As a matter of fact using "Roll App" it is doable and there are so many more apps coming within the program, that this may be a really useful tool in the future.  Then I noticed... WOW, this is really technical for 5th graders!  It may be time to scale down my daydream and put into practice a really cool reality that won't frustrate my students!

    Some things I've learned:

1.  Get a great list of Chromebook shortcuts (it is a necessity).  You can pretty much google this and come up with all kinds of resources.

2.  Once you have a great project idea, check to see if it will be Chromebook Compatible... I'm having a hard time finding a whole lot that is.

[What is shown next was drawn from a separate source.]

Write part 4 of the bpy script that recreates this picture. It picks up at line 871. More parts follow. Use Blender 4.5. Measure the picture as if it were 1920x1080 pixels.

3.  If it isn't Chromebook compatible, get creative with your searches.  Chances are a hacker has figured out how to make it work.  You just want to be careful that it isn't a hack that is so technical your kids can't accomplish it.

Man I love my job!  What will I learn next?

Care to share your expertise?  I would love to hear about your experiences.

Sunday, January 10, 2016

Teaching with Google

Teaching with a lot of tech is a huge goal I have for my Math/STEM classroom.  The importance isn't just to say I'm using technology, but to bring real 21st Century skills into the learning environment while I'm still ensuring growth in my content area by covering my state mandated standards.  It doesn't matter what your state standards are, technology in the classroom is a must.

Currently I am working on training with Google.  They have a really great program for teachers to get free professional development, and when you are done, you can be a certified Google for Education expert.  If you are on Twitter, you check out Google for Education's page and follow it.

A really cool thing I learned today:

Icognito Windows for Chrome - Who knew that you could make what you are doing private on a public computer!?  I sure did not.

Whether you consider yourself tech savvy or a beginner, these are really great tutorials to learn about Google tech in the classroom.  In addition earning professional development credit is a benefit to every teacher.